I’d always leaned towards it. When I was travelling in the 1960s I started doing some drawings, just to capture the memories. I started my first paintings in Greece, just little watercolours. But commercial pressure always loomed; I had a wife and three kids so you’re in the business of earning income. I did a little bit of painting in the evenings, and as my art direction career grew painting fell away. I went back to it in the 1970s at home on the weekends, and then I gave it up again. At one point I started writing, but then went into business and had my own advertising agency. After I finished my involvement in the business I went back to writing for about twenty years. It was only about twelve years ago I started drawing again, then I booked a studio from a friend and committed to being an artist full time. Thought I’d better do it quickly because time is . . . running out. And the timing was good. I’m a self-taught oil painter, but in the studio there were other painters around and I’m a bit of a sponge with taking things in.
Tell us how you approach painting? Do you begin with preparatory drawings or work it out as you paint and rework the composition on canvas?
I start with drawing.
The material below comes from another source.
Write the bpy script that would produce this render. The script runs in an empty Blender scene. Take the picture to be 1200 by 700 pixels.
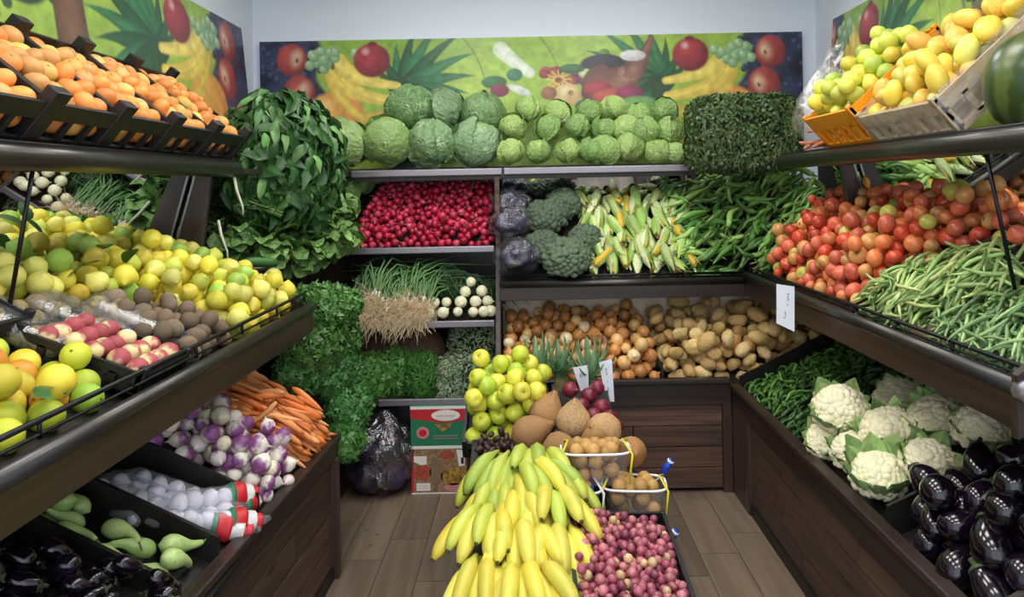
import bpy, bmesh, math, random
import numpy as np
from mathutils import Vector, Matrix, Euler, noise

# ------------------------------------------------------------------ camera
F, VX, VY, ROLL, EYE = 900.0, 619.0, 219.0, 0.0192, 1.57
scn = bpy.context.scene
cam_d = bpy.data.cameras.new('camera')
cam_d.sensor_width = 36.0
cam_d.lens = F / 1200.0 * 36.0
cam_d.shift_x = (600.0 - VX) / 1200.0
cam_d.shift_y = -(350.0 - VY) / 1200.0
cam_d.clip_start = 0.05
cam = bpy.data.objects.new('camera', cam_d)
scn.collection.objects.link(cam)
cam.location = (0, 0, EYE)
cam.rotation_euler = (math.pi / 2, ROLL, 0)
scn.camera = cam

# ------------------------------------------------------------------ light
world = bpy.data.worlds.new('daylight_street')
scn.world = world
world.use_nodes = True
bgn = world.node_tree.nodes['Background']
bgn.inputs[0].default_value = (0.86, 0.93, 1.0, 1)
bgn.inputs[1].default_value = 1.7
LAMP_STRENGTH = 11.0
LAMP_COLOR = (1.0, 0.99, 0.97, 1)
scn.view_settings.view_transform = 'Standard'
scn.view_settings.look = 'None'
scn.view_settings.gamma = 1.0
scn.view_settings.use_curve_mapping = False
scn.view_settings.exposure = 0.24
scn.cycles.max_bounces = 8
scn.cycles.transparent_max_bounces = 16

# ------------------------------------------------------------------ helpers
R = random.Random(7)
COL = scn.collection
PI = math.pi

def U(px, py, D):
    """world point seen at a photo position, at distance D into the shop"""
    x = px - ROLL * (py - VY) - VX
    y = py + ROLL * (px - VX) - VY
    return Vector((x / F * D, D, EYE - y / F * D))

def hx(s):
    s = s.lstrip('#')
    v = [int(s[i:i + 2], 16) / 255 for i in (0, 2, 4)]
    return tuple(c / 12.92 if c <= .04045 else ((c + .055) / 1.055) ** 2.4 for c in v)

def link(o):
    COL.objects.link(o); return o

def tag(o, label=None, cat=None, group=None, kind=None):
    if label: o['label'] = label
    if cat: o['category'] = cat
    if group: o['group'] = group
    if kind: o['kind'] = kind
    return o

def thing(name, label, cat, loc=(0, 0, 0), group=None, rot=None):
    o = bpy.data.objects.new(name, None)
    o.empty_display_size = .05
    link(o); o.location = loc
    if rot is not None: o.rotation_euler = rot
    return tag(o, label, cat, group)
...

I keep a workbook of everything I draw and my ideas that come together on scraps of paper and I come back to them in my painting. I always have an idea when I start out but they don’t always work – I’m praying for the day that I start one painting at the beginning and go right through to the end but it never happens like that. I often have six or eight paintings going at once. A painting can die in the middle of it, and I just put it away and go at another, and sometimes the solution in one gives me the solution to another. And often with colours too, one of my problems is I have to work to try and keep the colours down rather than up, because too many colours I think, spoils a painting and I think reduced colour palettes is simply the way to go, but it’s quite hard to do.
Do you have any desire to work in other mediums now that you’re working full time as an artist?
I don’t think so. I’ve thought about sculpture, but I still have a lot to do with painting. I think my work translates into sculpture very well, but I’m not sure. I only produce about fifteen paintings in a good year, the time taken to get into sculpture would take away from that, so we’ll see.
What inspires your distinctive abstract figurative imagery? How did you come to define your painting style?
I stumbled into it by accident. In my first year in the studio, I was just using charcoal creating sort of realistic night scenes in black and white. Then gradually I built up to painting. I was painting a shop, and I was painting a window of a shop and I couldn’t get anything right, so I put together a series of blocks and I lit them, and I came back the next morning and thought – hang on, that thing is better than the other part of the painting!
Your work also appears to be influenced by constructivism and suprematism. What attracts you to these early twentieth century artistic movements? Is there anything else that influences your work?
Then I started to research early twentieth century Russian painters – Alexander Rodchenko, El Lissitzky, Natalia Goncherova, Kazimir Malevich and Vladimir Tatlin – which really triggered it off. They’re red hot those people – they were so good at what they did. I’m interested in the vitality of their work, and the tension they create in their images. Interestingly, although these artists predominantly worked in abstraction, I found that at some stage they all tried to return to figuration.
I’m also inspired by the work of Francis Bacon and, of course, Edward Hopper.